Last Thursday I had bad gas.
No, not the kind you get from eating four Taco Bell Chalupas. I’m talking about the kind that goes in your car.
I was on my way to an appointment Thursday afternoon, so I decided I would fuel up on the way. I was a couple miles from the gas station when my car started to sputter like Speedy from the old Hanna-Barbera cartoon (yeah, Speed Buggy goes a ways back.)
The sputtering only increased until I was forced to pull off the road and inch along until my SUV stalled completely a good mile or so from the gas station with a storm approaching. I looked at the fuel gauge. It barely touched the top corner of the letter E, so it didn’t seem like I should be out of gas.
But I was, unless my car had a far more serious problem.
Then I remembered my visit to a shady gas station two days earlier. I had been in St. Augustine that afternoon and was driving to my parent’s house for dinner. My SUV was running on fumes, clearly below E. I remembered seeing a gas station near their house. It was the only one to the west of the I-95 / 207 exchange point. Even though it looked a bit rundown, it advertised a major franchise name, so I figured it was safe enough.
I pulled up to the only open of four pumps. After inserting my credit card, I got to the business of pumping gas. But the gas was barely coming out. The numbers ticked by like the finals seconds of a time bomb detonation during a slow-motion movie scene. After a few minutes of pumping, during which I unclenched and clenched the handle more than once and giggled the hose to make sure there were no kinks, I only had one dollar of gas. No, not one gallon, one dollar!
I stopped and put the handle back into its holster, and then drove around to another pump that just became free. Of course, I couldn’t charge to my card twice in a row outside. I went inside and a dirty, unshaven dude with greasy trucker hat and an unbuttoned lime and white pinstriped shirt over a grimy wife-beater asked me if there was a problem. He kind of grumbled it, actually.
I told him about the situation and he directed me to the cashier. The cashier took my card and turned on the pump for me.
This time was better, but not by much. I sat out there pumping for nearly ten minutes and only got three gallons of gas from it. Good enough, I figured, until I can get to a real gas station.
Back inside, I retrieved my card and receipt. I said, “That pump was better, but not by much. They’re pumping way too slowly.”
He said, “All you have to do is release the handle and squeeze it again. Should work fine.”
“I’m pretty sure I tried that. More than once.”
“Well, I don’t know what to tell ya,” he started in a condescending tone. “You’re the only one who complained about it all day.”
“All I know is that I haven’t had this problem at any other gas station I’ve been to.”
“Well, the owner doesn’t set the tanks to pump as fast as those other places for a reason,” he said.
“Yeah, and what reason would that be?”
“I don’t know.

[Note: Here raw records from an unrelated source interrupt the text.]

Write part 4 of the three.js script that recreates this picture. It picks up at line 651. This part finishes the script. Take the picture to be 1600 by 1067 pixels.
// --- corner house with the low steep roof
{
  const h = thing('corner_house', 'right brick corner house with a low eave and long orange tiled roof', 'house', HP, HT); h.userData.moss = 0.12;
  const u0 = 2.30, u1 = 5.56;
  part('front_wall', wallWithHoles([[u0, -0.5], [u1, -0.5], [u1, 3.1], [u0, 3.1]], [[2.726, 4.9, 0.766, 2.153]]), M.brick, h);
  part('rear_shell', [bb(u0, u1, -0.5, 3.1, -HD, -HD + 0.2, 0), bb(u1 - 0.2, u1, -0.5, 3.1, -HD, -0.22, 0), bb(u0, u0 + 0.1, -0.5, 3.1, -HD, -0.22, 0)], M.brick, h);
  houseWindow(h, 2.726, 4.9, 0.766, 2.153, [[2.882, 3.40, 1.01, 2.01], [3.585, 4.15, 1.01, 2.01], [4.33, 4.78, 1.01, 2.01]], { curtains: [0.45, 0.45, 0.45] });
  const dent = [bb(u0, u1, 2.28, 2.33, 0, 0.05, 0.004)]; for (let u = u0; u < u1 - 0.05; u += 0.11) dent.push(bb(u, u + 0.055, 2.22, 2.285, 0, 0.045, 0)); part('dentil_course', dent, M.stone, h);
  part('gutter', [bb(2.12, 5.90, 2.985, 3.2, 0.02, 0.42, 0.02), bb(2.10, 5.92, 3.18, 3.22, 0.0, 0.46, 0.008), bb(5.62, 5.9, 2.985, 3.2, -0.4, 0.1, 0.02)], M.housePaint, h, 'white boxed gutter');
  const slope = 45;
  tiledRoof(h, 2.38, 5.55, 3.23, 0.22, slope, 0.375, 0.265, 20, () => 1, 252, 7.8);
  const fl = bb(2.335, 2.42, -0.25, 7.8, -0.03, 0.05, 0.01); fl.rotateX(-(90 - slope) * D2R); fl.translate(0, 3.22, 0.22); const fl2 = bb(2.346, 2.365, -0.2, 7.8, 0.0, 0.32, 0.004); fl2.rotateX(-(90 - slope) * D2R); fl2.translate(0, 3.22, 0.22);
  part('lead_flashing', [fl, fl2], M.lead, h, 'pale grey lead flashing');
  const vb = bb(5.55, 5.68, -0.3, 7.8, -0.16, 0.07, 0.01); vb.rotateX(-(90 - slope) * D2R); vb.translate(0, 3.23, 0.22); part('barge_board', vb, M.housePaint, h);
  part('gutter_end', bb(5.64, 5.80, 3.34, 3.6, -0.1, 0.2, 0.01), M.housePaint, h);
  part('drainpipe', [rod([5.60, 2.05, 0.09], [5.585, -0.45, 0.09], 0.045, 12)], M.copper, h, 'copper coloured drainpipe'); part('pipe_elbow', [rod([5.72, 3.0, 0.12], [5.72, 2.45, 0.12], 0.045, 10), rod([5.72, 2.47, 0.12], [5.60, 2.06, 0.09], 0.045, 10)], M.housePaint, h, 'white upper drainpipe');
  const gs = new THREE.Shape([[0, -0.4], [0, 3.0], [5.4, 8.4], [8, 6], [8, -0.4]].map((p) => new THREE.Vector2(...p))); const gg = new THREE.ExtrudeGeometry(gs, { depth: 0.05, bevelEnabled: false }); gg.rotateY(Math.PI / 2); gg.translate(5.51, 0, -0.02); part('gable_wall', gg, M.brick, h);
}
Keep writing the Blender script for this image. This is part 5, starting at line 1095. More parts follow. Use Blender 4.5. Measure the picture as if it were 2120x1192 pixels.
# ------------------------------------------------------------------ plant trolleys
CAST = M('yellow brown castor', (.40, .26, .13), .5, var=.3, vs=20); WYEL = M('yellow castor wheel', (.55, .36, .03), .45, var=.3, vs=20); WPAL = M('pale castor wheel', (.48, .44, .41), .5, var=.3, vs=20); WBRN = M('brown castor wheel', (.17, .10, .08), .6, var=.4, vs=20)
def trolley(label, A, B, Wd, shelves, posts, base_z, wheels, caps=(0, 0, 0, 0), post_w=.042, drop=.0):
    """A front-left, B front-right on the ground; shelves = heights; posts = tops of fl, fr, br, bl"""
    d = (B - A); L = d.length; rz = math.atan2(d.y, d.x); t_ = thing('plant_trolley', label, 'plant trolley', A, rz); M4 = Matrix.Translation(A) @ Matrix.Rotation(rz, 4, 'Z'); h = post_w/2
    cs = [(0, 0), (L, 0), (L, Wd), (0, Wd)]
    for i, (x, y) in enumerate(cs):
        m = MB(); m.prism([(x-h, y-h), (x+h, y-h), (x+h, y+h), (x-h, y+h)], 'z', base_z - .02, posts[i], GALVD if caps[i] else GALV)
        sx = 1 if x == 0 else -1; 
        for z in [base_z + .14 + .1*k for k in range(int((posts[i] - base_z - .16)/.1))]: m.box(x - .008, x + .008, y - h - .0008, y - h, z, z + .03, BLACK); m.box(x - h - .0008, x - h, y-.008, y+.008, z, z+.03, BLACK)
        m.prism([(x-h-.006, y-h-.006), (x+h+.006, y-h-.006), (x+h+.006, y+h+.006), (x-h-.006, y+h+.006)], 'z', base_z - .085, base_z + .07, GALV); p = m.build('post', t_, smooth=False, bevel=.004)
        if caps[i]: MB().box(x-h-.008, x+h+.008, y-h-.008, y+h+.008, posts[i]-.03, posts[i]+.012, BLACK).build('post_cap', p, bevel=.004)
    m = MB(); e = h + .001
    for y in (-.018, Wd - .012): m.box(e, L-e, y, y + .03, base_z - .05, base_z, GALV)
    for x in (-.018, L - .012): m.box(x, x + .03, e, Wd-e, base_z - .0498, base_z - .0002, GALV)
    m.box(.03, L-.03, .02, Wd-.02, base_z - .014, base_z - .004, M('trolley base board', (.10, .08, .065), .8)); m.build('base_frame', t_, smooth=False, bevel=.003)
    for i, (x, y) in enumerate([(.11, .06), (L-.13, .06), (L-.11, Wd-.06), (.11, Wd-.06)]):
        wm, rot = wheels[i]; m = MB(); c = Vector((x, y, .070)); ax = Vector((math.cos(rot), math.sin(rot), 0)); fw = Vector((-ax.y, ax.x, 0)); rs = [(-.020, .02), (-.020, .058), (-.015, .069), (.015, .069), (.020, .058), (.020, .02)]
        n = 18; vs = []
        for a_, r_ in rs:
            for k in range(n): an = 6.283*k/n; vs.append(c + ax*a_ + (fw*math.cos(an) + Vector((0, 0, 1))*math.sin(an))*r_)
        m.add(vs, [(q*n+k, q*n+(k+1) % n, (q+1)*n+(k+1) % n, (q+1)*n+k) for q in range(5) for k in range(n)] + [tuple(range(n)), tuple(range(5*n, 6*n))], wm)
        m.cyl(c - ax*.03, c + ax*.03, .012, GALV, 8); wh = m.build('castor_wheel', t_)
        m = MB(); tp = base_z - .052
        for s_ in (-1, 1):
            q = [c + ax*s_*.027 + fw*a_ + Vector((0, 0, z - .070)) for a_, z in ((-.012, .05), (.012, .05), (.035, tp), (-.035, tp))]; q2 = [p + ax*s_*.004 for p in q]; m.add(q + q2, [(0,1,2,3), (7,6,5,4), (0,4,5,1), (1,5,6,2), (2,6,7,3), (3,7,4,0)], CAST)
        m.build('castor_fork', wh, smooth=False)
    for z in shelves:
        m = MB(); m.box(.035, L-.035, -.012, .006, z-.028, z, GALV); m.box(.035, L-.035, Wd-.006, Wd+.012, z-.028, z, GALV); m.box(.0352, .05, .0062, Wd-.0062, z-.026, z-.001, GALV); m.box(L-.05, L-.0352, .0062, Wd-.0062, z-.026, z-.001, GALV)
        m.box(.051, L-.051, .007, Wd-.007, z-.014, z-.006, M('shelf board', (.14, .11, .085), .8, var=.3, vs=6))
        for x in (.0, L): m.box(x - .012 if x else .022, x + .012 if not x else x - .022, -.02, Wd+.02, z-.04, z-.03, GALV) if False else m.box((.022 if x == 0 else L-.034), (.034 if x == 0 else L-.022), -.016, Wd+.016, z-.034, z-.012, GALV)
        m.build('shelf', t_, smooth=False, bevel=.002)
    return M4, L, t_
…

You’d have to ask the guy out there in the green shirt—the owner.” Ah, the unkempt dude with the unbuttoned lime and white pinstriped shirt.
“To be honest with you—I’m really not that interested,” I said and turned to walk out.
“One of the reasons is probably because some people start pumping and walk away from their car and forget about it.”
“Forget about it? Well, even if they did, don’t these pumps automatically shut-off when full?”
“Not all the time, they don’t.”
I opened the door as the owner approached with a smug look on his face and nearly ran into me. I stepped back and held the door open from him.
No, I thought, I guess they don’t always turn off. Not at a shitty station like this, they don’t.
Two days later, when my car stalled out and I had to walk a mile or so to buy a $20 gas container and gas to get my car going again, I would realize that those three gallons I had gotten at that shitty station weren’t much more than sludge.
I was telling this story to a friend, and she had a similarly bad experience at the same gas station. She said as she pumped gas, the handle fell apart and gas sprayed all over the place including getting all over her work clothes. She was on a lunch break. She had to hit the emergency turn-off for the pump. Went inside to explain what happened, and the guy at the counter was completely unsympathetic and rude. He would not even give her a refund, because he said she put her card in and paid for the gas, so it was her tough luck.
If you live in the St. Augustine area, stay away from this gas station. Like I said, it’s the only one to the west of the I-95 / 207 exchange point.
My car has been driving shakily ever since. And I can’t even fed it Pepto!